En  la Escritura, el verbo quitar significa tomar sobre sí. Es ahí donde vemos el amor y la delicadeza de Dios para con el hombre. Toma nuestro pecado sobre sí mismo, no como un gesto grandilocuente sino porque sólo Él, y haciéndolo suyo, podía destruirlo.

La revelación que había tenido Ezequías de que Dios tomaría los pecados de toda la humanidad sobre sus espaldas, la vemos cumplida en el Señor Jesús. Él, cargando sobre sí mismo la cruz, grabó todos los pecados de la historia sobre sus espaldas. Con ellos descendió hasta el sepulcro donde perdieron todo su poder; la podredumbre propia de la muerte los deshizo. Una vez consumada la derrota del mal, resucitó glorioso y vencedor.

En el Señor Jesús, destructor del pecado, del mal y de la muerte, podemos permanecer en pie ante Dios sin avergonzarnos (Lc 21,36). Estar en pie ante Dios, en el Evangelio, indica que el hombre ha sido revestido de la victoria y gloria del Señor Jesús, el cordero inocente y liberador.

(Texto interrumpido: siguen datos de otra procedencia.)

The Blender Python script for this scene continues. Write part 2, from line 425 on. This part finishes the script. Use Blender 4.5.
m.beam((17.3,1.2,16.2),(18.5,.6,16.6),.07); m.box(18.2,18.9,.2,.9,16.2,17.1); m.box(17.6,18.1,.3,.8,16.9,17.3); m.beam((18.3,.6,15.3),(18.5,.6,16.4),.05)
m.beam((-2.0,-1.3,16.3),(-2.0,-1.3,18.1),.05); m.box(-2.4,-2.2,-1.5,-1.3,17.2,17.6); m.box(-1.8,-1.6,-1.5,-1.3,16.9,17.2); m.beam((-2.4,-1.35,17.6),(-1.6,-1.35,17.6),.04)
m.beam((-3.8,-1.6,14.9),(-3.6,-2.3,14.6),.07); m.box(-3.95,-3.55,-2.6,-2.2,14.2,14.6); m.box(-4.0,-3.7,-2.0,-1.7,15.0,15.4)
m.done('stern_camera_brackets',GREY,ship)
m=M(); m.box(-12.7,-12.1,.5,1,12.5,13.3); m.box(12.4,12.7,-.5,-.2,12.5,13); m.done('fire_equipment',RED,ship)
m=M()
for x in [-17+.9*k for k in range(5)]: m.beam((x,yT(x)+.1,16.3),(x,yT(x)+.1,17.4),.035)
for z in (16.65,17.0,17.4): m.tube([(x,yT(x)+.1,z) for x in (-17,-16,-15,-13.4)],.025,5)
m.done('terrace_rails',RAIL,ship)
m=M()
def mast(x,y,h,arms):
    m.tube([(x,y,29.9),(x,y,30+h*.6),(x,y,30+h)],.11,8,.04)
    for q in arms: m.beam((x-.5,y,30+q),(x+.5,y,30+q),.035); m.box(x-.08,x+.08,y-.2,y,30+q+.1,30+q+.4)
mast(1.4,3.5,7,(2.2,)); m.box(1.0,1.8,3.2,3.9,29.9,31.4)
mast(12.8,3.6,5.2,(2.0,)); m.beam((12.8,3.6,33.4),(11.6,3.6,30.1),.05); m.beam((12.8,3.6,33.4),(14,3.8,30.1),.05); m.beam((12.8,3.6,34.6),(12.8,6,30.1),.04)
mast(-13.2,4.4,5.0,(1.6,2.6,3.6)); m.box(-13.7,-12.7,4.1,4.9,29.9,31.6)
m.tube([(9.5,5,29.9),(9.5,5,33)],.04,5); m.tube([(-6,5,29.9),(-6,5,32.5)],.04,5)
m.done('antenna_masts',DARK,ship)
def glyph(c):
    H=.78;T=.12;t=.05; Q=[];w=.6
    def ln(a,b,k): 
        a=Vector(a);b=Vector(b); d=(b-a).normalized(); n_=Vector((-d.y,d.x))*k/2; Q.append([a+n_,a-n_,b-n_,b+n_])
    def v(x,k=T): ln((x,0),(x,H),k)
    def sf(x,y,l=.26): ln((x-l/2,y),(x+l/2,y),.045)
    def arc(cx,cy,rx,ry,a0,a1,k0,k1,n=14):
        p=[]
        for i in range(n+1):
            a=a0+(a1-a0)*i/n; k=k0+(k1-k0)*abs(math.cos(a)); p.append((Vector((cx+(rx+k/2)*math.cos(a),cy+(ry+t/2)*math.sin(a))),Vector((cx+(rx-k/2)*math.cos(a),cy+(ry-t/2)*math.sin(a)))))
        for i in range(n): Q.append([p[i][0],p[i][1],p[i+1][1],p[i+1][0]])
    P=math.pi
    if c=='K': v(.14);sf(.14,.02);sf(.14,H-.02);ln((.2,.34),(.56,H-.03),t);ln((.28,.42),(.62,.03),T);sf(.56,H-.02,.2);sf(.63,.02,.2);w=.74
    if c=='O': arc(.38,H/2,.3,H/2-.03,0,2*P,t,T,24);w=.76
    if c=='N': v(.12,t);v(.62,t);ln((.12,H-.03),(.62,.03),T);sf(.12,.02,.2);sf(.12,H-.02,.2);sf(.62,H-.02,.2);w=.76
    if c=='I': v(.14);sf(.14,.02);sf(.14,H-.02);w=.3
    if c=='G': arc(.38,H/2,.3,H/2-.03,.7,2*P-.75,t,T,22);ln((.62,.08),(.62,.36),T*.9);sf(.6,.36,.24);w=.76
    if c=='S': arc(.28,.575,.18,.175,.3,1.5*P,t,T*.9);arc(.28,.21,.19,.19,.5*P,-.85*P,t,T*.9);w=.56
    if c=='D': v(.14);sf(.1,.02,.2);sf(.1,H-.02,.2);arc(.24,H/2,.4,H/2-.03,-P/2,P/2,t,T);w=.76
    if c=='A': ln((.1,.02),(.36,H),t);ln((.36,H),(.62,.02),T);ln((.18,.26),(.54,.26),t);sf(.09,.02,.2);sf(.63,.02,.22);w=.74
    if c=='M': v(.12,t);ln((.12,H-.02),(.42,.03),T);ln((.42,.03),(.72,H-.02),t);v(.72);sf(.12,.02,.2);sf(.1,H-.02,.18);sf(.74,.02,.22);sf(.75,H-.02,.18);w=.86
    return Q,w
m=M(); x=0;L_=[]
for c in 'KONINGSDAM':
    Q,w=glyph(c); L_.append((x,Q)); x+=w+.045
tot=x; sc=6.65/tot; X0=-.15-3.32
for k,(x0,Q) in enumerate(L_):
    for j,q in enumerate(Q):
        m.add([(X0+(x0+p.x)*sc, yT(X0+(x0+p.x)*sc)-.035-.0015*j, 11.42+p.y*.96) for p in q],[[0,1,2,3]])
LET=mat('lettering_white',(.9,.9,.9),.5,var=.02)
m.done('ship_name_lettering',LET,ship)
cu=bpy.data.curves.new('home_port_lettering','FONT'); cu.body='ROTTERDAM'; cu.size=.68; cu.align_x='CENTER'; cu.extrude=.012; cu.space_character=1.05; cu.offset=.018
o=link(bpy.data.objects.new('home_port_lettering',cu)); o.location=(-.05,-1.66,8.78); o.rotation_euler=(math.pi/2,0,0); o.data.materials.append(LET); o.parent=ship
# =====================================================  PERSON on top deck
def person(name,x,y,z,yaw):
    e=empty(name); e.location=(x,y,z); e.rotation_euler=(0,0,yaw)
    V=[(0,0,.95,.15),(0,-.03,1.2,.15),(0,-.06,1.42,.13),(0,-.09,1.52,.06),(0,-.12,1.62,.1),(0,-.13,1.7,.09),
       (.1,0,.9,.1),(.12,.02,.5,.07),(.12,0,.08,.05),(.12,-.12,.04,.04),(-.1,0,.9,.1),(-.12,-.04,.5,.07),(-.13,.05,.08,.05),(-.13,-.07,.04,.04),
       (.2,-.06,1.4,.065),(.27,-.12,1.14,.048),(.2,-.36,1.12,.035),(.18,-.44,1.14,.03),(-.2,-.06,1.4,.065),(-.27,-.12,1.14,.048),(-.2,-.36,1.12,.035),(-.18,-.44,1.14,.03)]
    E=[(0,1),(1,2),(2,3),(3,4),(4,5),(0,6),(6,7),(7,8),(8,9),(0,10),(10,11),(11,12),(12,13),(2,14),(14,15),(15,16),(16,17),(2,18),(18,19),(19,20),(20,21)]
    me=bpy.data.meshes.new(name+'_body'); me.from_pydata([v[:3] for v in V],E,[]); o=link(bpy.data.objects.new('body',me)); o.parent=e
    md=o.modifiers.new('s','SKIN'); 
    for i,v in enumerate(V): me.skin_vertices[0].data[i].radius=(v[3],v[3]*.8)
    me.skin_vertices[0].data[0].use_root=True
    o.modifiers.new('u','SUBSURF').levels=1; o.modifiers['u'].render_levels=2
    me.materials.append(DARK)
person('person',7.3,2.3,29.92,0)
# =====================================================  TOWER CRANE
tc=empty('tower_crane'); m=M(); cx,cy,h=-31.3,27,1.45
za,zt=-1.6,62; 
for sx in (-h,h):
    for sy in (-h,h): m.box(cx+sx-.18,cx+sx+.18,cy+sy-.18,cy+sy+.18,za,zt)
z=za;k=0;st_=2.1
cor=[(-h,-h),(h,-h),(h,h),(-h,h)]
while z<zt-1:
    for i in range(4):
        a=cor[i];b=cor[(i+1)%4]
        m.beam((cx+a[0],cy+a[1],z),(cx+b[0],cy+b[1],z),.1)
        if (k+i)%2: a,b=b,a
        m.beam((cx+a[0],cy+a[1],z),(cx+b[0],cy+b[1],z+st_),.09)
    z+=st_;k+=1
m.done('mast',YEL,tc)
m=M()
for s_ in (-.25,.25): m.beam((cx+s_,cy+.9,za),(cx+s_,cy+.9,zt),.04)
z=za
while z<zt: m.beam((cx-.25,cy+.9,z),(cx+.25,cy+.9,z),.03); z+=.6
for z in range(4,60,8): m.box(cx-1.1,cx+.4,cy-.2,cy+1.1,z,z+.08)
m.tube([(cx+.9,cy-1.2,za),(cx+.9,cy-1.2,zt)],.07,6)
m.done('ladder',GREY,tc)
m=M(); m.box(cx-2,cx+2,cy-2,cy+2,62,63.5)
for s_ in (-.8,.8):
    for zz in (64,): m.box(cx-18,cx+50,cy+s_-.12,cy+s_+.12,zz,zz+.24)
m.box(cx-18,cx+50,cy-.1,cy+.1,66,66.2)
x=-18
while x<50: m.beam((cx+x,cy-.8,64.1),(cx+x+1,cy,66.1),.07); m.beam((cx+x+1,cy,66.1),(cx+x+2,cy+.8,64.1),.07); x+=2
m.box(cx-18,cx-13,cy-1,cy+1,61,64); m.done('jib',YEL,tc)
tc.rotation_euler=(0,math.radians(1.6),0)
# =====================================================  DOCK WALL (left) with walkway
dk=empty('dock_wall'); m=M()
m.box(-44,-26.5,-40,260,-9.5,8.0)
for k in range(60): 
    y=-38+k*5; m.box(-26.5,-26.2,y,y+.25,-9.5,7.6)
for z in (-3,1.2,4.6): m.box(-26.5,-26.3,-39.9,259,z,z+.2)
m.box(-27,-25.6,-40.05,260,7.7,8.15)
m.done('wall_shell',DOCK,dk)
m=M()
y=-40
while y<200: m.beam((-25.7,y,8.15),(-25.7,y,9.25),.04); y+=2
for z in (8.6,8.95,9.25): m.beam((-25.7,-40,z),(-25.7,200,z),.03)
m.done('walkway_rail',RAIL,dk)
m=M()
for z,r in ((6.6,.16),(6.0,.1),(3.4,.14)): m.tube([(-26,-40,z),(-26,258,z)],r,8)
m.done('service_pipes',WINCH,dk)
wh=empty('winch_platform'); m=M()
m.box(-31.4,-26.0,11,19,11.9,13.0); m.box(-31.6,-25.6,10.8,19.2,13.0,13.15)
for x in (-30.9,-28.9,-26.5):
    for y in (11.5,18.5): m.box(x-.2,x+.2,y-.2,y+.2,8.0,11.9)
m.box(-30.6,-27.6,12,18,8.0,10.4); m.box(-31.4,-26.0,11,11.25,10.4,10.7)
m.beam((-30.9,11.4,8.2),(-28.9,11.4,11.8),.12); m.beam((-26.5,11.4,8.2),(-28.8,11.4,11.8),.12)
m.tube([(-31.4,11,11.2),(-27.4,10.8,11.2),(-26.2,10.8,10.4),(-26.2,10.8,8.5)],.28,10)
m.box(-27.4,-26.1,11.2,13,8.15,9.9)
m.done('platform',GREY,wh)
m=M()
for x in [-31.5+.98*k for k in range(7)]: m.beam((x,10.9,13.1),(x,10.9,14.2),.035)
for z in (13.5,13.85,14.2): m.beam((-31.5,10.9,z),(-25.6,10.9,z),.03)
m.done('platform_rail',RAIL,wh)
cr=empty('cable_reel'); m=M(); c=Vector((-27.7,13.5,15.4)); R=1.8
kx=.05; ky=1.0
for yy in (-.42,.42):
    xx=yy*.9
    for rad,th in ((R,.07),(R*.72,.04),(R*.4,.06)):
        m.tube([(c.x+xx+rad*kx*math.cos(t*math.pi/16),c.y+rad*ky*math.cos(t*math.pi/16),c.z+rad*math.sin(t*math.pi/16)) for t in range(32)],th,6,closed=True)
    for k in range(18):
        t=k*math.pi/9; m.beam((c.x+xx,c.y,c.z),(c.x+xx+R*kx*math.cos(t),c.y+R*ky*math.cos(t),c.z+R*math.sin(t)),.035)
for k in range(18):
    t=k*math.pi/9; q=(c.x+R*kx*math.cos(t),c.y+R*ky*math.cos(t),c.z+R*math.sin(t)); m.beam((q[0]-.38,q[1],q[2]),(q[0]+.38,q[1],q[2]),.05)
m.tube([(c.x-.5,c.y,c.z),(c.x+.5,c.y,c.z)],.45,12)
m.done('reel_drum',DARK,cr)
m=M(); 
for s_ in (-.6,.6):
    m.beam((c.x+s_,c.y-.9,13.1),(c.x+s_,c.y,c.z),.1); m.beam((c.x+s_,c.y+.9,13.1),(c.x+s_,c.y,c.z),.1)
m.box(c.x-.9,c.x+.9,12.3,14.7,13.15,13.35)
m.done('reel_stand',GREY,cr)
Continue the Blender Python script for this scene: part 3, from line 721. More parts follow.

El Evangelio nos presenta una imagen plástica del Hijo de Dios cargando sobre sus espaldas al hombre tal y como es: con sus desviaciones y lejanías de Dios. Errante igual que Caín cuando consumó el odio contra su hermano, Dios en su propio Hijo sale en su busca hasta que lo encuentra. Cuando le alcanza y está cara a cara con él, en vez de recriminarle, lo toma sobre sus espaldas y lo conduce hasta el Padre. Nos referimos a las palabras del Señor Jesús que expresan la alegría sentida por Él, buen Pastor, cuando consigue dar con la oveja: «¿Quién de vosotros que tiene cien ovejas, si pierde una de ellas, no deja las noventa y nueve en el desierto, y va a buscar la que se perdió hasta que la encuentra? Y cuando la encuentra, la pone contento sobre sus hombros...» (Lc 15,4-5).

Que Dios nos conceda sabiduría para comprender que tenemos que ser encontrados por Él; para entender que todas sus entrañas de amor y misericordia están contenidas en su santo Evangelio. Por y en él, Dios nos sigue y seguirá buscando hasta el último de nuestros días.